I'm not sure how much space you have to paint, but this is the only system that worked for me (space-wise). I didn't want the paint to get everywhere, but I also didn't want what I've painted to get smudged, so I placed each door on a ladder so that the paint wouldn't get messed up and I could paint the edges at the same time.

6. Seal It
 This is the most important step. Don't forget to seal your doors. I highly recommend using Johnson's Water Seal on your cabinets because it's nearly impossible to scratch. I have redone my bathroom cabinets and my kitchen cabinets, and so far nothing has scratched or chipped! This is exterior, oil-based sealant, so be sure to purchase the proper brushes for the job. I couldn't find rollers for oil-based paint, so I had to use a brush. The finer the bristles the better - it makes for a much smoother finish. Be careful in selecting your sealant because many of them are tinted and it can throw off your paint color. You can pick any finish - I chose satin and I love it!

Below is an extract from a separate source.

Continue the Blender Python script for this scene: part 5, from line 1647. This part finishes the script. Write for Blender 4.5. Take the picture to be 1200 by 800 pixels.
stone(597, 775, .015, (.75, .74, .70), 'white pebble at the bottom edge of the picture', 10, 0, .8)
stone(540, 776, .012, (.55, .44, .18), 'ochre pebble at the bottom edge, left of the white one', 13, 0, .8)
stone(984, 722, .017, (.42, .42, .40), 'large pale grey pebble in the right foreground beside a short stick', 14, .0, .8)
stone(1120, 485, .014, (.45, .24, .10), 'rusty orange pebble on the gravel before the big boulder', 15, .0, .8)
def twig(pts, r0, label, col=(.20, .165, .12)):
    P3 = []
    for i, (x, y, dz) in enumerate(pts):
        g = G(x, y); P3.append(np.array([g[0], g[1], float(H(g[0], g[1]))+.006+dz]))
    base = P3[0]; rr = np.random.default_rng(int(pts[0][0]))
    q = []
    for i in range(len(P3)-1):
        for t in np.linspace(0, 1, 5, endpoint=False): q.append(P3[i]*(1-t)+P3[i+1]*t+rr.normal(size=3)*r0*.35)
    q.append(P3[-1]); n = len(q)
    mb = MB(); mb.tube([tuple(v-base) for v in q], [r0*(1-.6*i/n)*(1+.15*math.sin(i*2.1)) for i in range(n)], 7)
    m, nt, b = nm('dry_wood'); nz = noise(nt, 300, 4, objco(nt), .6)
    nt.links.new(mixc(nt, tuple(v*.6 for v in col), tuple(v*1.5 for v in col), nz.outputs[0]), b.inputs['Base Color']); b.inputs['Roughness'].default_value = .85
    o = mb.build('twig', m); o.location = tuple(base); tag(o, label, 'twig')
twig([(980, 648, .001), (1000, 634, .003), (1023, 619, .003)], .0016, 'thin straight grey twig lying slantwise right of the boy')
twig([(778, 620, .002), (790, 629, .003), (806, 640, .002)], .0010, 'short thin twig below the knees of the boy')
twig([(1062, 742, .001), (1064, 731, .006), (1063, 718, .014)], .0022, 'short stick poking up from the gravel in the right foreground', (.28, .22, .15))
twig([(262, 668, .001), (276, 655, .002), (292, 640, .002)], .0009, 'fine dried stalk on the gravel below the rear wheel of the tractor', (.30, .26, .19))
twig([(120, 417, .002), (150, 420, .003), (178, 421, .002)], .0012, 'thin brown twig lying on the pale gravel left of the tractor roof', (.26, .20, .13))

I applied two coats on my cabinets just to be safe. The key to a smooth sealant is to make sure your brush/roller is completely saturated. If there is any beading on your doors, it will dry that way and give a texture that you don't want. Don't forget to let it cure between coats or before hanging. I waited at least 24 hours between coats, usually 48 hours (unless it was raining). If you don't, you risk scratching and smudging your work - and at this point it's worth the wait not to have to redo them!

7. Pick your Hardware
This is where most of my budget went. I spent about $150 on hardware. To me, this was completely worth the cost because it gave my cabinets a whole new style. Depending on what hardware you choose, the price can be much higher or lower than mine. I chose knobs and pulls that were between $3.00 - $3.50 each.

Installing the hardware was tricky because it's very difficult to drill evenly into plywood. I ended up making a template out of some old cardboard and using that to guide me in the installation process.

8. Hang the Cabinets!
 This is the most fun because you get to see all of your hard work pay off!